Late Monday evening, Mr. Musk offered another twist on his social media site.
“Subject to the discretion of the [p]resident, they will be given another chance,” Mr. Musk wrote, apparently referring to federal employees who did not respond to his email by his original deadline of Monday at midnight. “Failure to respond a second time will result in termination.”
That’s not true either, as any such termination — of a drill sergeant or of a district judge or of a janitor in an office building — would violate a score of civil service laws written to protect government workers, and the work they do, and to avoid the kind of flagrant corruption that comes from making federal jobs a spoils system for cronies and second-cousins and hunting buddies.

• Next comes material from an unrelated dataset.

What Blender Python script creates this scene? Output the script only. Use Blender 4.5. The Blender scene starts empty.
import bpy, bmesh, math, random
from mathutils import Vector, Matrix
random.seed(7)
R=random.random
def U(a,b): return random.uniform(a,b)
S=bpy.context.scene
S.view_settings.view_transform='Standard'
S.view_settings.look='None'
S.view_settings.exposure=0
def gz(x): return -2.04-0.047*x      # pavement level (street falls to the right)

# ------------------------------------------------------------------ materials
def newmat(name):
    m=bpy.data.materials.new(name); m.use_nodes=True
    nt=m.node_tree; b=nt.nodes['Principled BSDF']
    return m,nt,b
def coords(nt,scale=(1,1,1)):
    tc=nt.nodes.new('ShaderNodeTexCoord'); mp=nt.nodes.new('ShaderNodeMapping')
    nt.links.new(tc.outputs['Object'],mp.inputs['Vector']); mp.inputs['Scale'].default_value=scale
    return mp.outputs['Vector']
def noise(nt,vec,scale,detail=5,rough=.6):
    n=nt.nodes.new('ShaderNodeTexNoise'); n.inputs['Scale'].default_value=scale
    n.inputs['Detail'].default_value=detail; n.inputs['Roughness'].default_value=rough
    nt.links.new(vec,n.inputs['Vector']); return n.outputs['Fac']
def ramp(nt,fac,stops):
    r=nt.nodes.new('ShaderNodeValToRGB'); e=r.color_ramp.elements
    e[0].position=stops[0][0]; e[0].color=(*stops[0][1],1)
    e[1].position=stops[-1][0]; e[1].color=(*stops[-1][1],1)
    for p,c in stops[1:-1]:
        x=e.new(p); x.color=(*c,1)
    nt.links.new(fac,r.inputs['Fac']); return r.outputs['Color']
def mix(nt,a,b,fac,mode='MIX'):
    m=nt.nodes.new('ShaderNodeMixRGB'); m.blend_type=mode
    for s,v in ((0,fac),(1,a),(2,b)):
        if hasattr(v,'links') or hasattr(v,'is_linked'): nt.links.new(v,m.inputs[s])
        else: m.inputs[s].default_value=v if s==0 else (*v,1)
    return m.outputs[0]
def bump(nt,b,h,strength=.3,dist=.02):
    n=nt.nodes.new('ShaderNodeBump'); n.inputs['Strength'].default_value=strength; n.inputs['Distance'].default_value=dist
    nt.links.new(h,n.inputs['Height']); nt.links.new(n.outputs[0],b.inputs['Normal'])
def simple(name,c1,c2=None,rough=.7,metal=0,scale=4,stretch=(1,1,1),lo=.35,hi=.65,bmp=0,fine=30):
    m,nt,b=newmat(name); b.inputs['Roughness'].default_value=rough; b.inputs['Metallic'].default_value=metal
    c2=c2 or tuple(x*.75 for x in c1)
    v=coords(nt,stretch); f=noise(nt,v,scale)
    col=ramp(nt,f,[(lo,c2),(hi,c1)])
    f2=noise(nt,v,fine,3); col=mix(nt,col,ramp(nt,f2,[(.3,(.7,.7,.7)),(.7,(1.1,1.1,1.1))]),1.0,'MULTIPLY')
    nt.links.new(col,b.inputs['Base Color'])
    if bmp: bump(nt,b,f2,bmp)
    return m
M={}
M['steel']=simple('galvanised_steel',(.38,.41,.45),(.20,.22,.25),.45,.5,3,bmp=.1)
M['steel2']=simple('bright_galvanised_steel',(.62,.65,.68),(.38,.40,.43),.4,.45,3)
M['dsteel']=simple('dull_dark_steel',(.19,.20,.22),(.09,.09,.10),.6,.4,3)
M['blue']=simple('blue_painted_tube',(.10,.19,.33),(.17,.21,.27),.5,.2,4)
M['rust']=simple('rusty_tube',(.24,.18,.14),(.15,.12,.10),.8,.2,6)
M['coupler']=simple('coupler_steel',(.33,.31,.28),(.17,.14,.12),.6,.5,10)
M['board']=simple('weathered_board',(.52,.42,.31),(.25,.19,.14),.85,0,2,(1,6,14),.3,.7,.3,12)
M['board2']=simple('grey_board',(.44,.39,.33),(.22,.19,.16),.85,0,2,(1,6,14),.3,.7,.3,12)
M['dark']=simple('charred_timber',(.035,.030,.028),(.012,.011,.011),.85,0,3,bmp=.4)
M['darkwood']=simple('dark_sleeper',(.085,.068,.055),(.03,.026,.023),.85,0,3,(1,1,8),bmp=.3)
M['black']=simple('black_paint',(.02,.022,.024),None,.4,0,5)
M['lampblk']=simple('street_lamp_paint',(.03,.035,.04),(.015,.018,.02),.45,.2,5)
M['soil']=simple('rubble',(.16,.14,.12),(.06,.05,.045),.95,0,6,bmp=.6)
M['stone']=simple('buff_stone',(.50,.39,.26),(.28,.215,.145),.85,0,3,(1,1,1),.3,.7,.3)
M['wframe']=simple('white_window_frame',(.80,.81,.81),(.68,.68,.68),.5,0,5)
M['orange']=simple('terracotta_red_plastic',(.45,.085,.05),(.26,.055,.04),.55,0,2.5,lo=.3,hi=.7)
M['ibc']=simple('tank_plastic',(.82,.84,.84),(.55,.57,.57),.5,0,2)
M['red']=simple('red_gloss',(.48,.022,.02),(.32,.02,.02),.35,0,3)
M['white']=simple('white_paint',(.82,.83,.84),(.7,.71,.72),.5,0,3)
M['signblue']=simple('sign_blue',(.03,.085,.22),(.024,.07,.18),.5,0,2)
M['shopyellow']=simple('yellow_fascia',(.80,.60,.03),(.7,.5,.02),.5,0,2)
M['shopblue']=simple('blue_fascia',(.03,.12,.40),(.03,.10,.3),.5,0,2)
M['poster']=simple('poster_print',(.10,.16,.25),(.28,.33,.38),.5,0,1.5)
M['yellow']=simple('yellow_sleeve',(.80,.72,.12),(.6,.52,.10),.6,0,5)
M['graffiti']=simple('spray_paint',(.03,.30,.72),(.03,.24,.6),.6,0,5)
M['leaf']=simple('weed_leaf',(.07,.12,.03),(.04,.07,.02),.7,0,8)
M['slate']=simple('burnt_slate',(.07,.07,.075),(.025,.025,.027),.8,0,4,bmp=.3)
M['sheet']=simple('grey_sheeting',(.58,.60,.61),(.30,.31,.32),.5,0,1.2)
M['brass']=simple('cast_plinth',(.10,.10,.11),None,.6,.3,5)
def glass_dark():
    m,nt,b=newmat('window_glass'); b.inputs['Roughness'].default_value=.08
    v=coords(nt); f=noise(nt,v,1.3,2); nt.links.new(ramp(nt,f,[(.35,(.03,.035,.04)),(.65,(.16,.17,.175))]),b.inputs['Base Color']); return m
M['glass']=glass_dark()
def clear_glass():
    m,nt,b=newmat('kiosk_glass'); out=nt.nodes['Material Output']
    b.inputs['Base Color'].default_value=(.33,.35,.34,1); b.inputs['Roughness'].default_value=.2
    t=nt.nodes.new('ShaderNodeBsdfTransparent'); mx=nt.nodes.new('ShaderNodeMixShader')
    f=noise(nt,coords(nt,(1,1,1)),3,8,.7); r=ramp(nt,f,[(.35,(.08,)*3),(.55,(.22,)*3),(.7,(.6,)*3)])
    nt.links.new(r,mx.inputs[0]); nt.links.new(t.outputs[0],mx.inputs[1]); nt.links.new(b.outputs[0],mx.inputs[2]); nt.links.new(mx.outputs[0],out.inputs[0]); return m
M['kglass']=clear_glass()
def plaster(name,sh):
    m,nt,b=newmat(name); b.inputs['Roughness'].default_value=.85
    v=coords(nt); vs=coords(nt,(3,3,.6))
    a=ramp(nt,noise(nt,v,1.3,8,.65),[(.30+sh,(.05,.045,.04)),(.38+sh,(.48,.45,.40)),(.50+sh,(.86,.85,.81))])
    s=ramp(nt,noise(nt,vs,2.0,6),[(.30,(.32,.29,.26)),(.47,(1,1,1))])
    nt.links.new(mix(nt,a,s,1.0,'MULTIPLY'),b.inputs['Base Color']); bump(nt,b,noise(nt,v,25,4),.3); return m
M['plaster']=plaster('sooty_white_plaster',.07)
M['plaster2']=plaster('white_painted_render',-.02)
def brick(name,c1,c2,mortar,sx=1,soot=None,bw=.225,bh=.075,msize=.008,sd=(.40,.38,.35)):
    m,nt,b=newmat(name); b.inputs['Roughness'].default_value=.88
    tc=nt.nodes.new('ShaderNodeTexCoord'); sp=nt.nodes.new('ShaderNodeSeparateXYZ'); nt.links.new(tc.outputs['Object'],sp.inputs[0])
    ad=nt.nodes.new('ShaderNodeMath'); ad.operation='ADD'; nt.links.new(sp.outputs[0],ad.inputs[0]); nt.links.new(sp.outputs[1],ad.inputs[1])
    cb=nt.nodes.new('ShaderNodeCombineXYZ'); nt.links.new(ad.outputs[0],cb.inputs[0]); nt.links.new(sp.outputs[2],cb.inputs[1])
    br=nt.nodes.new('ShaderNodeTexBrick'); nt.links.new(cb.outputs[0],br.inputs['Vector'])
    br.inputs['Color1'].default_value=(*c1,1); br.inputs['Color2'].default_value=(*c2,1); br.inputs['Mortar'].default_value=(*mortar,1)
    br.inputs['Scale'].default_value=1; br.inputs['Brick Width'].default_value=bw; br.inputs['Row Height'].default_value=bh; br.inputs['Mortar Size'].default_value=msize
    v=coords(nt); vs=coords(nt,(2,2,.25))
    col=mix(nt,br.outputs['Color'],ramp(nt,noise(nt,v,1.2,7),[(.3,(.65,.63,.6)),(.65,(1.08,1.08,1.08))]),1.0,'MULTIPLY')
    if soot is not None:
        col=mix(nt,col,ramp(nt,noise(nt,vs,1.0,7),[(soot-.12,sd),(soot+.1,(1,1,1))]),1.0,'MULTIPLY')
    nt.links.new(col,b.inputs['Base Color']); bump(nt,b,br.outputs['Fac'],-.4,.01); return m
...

But my point here is not that Musk is trampling on laws and the constitutional separation of powers, my point here is that Musk stands fully exposed as a gleeful, proud Bad Boss.
Everyone sees it. And everyone hates it.
“Please reply to this email with approx. 5 bullets of what you accomplished last week and cc your manager.” Everybody hates that guy.
Maria Kabas thinks this whole weekend of confusion may have been an act of psychological warfare by Musk and Project 2025 architect Russell Vought in pursuit of that plan’s aim to massively reduce the federal workforce by attrition:
In a video of a 2023 speech given by Vought at a private event released by ProPublica this past October, he can be heard saying he hoped his approach to running the government would have the following impact: “We want the bureaucrats to be traumatically affected. When they wake up in the morning, we want them to not want to go to work, because they are increasingly viewed as the villains. We want their funding to be shut down. … We want to put them in trauma.”
Kabas is certainly correct that Musk’s sneering contempt and the tumultuous nonsense and uncertainty he’s creating is traumatic for those federal workers. But what Vought and Musk do not understand is that they are both failing — spectacularly — at the other part of their goal, their desire to paint federal employees “as the villains.” A story with Bad Bosses in it has no room for other villains. By enthusiastically embracing the role of Bad Bosses, Musk and Vought ensure widespread and growing sympathy for the federal workers who have to put up with their foolishness and assholery.
Elon Musk is the second richest man in the world, but even if he had Putin’s money he couldn’t buy his way past the universal, unanimous, visceral revulsion that all the world shares for Bad Bosses.
Musk’s accidental reminder of this common ground also points to a potentially fruitful approach to engaging with our MAGA neighbors and relatives. Tell them a story about a Bad Boss you’ve had. This will make them want to tell you a story about a Bad Boss they’ve had. Listen to their story and agree that, Yup, Bad Bosses like that are terrible.
Then you can both just sit there for a bit, agreeing that, Bad Bosses suck, big time and you can nod or shake your heads at the same things for the same reasons for a moment because you both really, truly do agree on this because you both recognize how very much Bad Bosses really, truly do, in fact, suck.
After that, they might be just a tiny bit more receptive to possibly maybe hearing your side of almost anything else.